Fine Gael strategists seek to recruit former mayor to run in Cork North West

Cllr John Paul O’Shea narrowly lost out in the three seat constituency in 2016 when he ran as an independent

Independent councillor John Paul O’Shea declined to comment but sources close to him confirmed approaches have been made.

Independent councillor John Paul O’Shea declined to comment but sources close to him confirmed approaches have been made.


Fine Gael strategists are hoping to recruit poll topping former Mayor of Cork County, Independent Cllr John Paul O’Shea to stand as a running mate for Minister for Agriculture, Michael Creed in a bid to win a second seat for the party in the three seat constituency Cork North West at the next election.

Fine Gael sources have confirmed approaches have been made to Cllr O’Shea who lost out in the 2016 general election for the last seat in the constituency to sitting Fianna Fail TD, Michael Moynihan who joined party colleague, Aindrias Moynihan to take the other two seats in constituency.

Sitting Fine Gael TD Aine Collins, who won a seat for Fine Gael in the constituency in 2011, also lost out in 2016 in what was a significant reversal for Fine Gael. The party had comfortably taken two seats in 2011 when Mr Creed, Ms Collins and another Fine Gael candidate Cllr Derry Canty took a whopping 48.81 per cent of first preferences - almost twice Fianna Fail’s 24.9 per cent of first preferences.

But, with Fianna Fáil’s Aindrias Moynihan, son of former TD Donal Moynihan from Cill na Martra in the south of the constituency, added to the ticket in 2016, Fianna Fail outpolled Fine Gael by 34.61 per cent to 32.17 per cent to capture the second seat with Fianna Fail’s Michael Moynihan (no relation) taking the third and last seat ahead of Cllr O’Shea on the ninth count.
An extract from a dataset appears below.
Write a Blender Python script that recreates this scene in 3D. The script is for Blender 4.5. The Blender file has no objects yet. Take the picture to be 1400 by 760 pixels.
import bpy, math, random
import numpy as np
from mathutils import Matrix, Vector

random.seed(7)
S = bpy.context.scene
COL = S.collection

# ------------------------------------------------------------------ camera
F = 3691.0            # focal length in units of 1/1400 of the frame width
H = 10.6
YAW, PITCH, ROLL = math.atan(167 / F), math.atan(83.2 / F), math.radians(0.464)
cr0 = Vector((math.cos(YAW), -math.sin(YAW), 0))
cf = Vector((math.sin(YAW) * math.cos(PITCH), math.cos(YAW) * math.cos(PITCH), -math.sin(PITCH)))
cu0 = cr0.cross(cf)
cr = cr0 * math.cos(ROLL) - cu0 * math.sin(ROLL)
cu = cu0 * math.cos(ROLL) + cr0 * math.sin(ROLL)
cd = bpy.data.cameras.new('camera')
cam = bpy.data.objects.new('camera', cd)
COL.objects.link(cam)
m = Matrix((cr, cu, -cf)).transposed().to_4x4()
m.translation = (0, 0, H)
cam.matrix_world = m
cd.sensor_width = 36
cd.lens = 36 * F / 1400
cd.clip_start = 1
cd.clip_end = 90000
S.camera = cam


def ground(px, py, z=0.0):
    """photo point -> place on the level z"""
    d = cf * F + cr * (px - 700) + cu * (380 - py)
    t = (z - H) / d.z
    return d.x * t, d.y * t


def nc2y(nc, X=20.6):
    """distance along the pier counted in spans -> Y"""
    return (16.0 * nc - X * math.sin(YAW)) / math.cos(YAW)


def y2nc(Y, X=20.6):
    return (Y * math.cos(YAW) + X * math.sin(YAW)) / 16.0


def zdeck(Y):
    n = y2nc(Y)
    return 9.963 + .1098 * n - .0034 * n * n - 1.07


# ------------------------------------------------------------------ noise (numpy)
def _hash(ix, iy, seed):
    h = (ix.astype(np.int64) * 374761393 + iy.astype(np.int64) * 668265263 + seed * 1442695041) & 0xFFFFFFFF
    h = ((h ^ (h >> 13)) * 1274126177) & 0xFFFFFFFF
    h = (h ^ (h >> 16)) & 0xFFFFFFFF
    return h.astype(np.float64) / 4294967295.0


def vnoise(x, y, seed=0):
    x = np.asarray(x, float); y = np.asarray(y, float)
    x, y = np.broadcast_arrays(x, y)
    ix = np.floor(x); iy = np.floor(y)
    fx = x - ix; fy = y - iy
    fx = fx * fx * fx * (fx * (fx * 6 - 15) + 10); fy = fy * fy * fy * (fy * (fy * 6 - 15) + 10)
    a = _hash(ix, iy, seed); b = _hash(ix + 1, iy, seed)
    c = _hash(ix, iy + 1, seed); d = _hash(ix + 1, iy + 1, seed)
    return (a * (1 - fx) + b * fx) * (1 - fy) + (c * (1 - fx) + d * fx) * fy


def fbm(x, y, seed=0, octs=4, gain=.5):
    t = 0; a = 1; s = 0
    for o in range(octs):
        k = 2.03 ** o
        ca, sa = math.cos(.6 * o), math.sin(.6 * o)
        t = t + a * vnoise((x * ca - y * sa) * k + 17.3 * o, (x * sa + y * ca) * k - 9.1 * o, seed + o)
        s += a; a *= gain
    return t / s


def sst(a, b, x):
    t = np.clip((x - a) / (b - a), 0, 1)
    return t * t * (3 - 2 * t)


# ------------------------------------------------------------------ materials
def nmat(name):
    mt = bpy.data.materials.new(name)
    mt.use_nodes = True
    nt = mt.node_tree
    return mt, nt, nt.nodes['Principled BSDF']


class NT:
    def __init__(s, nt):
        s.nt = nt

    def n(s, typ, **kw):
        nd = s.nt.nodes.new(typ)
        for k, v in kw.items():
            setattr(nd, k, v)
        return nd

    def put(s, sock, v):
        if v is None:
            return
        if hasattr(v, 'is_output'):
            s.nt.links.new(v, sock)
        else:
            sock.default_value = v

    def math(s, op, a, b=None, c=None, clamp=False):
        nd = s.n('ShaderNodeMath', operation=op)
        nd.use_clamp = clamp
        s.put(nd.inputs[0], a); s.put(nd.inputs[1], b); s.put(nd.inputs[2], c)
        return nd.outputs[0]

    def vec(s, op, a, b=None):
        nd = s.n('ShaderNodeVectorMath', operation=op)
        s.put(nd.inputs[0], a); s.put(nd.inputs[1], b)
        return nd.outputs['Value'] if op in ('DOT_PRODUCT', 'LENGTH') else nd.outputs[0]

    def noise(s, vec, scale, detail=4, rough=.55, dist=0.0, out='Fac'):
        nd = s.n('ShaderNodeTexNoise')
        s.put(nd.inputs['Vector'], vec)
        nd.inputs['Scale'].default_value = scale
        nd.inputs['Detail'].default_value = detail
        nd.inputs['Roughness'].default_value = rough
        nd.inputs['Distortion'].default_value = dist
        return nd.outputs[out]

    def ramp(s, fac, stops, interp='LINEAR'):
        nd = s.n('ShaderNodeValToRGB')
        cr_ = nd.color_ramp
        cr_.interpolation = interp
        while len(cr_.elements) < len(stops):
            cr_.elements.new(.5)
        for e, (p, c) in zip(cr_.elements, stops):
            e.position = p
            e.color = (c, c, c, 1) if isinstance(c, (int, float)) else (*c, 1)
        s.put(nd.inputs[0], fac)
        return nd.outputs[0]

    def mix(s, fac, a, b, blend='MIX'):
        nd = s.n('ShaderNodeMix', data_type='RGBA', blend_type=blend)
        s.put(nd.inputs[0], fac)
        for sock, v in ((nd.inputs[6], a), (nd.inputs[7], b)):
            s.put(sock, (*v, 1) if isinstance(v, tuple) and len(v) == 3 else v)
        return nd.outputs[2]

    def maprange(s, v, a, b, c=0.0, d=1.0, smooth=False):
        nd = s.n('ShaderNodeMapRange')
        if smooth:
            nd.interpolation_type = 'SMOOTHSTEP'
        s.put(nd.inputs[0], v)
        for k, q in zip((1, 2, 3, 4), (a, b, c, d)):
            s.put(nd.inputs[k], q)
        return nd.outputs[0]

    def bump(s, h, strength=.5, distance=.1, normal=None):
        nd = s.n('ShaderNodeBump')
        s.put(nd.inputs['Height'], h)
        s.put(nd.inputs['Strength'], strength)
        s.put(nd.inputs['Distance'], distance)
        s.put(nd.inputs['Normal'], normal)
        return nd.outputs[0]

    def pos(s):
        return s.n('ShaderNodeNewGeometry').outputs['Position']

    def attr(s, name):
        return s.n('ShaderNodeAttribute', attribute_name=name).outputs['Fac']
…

However, while Cllr O’Shea may not have won the seat after polling 10.25 per cent of first preferences, Fine Gael strategists noted his strong performance in picking up transfers in the later counts from all over the constituency to overtake Fine Gael’s Aine Collins who polled 13.28 per cent of first preferences.

The Irish Times understands Fine Gael strategists have made approaches to Cllr O’Shea to see if he would be interested in running for the party as they feel he offers them the best chance of taking a second seat in the highly competitive largely rural constituency.

“John Paul topped the poll in the Kanturk-Mallow electoral area, which is partly in Cork North West, in the 2014 locals when he got nearly 4,400 votes and he increased his vote to over 4,800 in the 2016 general election but picked up transfers from every independent and all the smaller parties.

“But he knows the Independents had a strong wind behind them the last time which won’t be there in the next election and his best chance of making it to the Dáil is to join one of the main parties and with Fianna Fail already having two TDs in Cork North West, there’s no room for him there,” an informed source said.

Geographically well positioned

As a constituency, Cork North West runs north-south from Charleville in the north to Ballincollig and Macroom in the south and although it also includes towns like Kanturk, Newmarket and Millstreet in the north, Ballincollig’s large population means there are more votes in the southern end.

But, as the Fine Gael source pointed out, Cllr O’Shea, coming from Lombardstown, north of the Boggeragh Mountains which divides the constituency, is geographically well positioned to run alongside Minister Creed who is based in Macroom in the southern end.

“Michael and John Paul would complement each other well - one in the south and one in the north - indeed it would almost replicate the team we had when Michael’s late father Donal used to run with Frank Crowley from Banteer in the north and we regularly took two of the three seats.

“There are two safe seats in Cork North West - Michael Creed and Aindrias Moynihan so we would be targeting Michael Moynihan - the constituency has almost always returned two from the south so we would see John Paul as going after Michael Moynihan who is also based in the northern side.”

Contacted, Cllr O’Shea declined to comment but sources close to him confirmed approaches have been made and he is currently taking soundings from his political organisation which is made up almost equally of former members of both Fianna Fail and Fine Gael.

According to Fine Gael strategists, the party needs to win at least two extra seats in Cork constituencies and regain its primacy over Fianna Fail on Leeside if it is return to government and Cork North West, along with Cork East and Cork South West, offers it the best chance of doing this

Back in 2011, Fine Gael was the dominant party on Leeside, taking nine of the 18 seats on offer in the five Cork constituencies with Fianna Fail reduced to just four seats in total on Leeside but Fianna Fail turned this around in 2016 to now lead Fine Gael by seven seats to five.

“If Fine Gael is to go back into government, we need to beat Fianna Fail in Cork and our best chance of doing that is the three county constituencies as the city constituencies are too tight and with the right candidate, Cork North West could pave the way for that sort of turnaround.”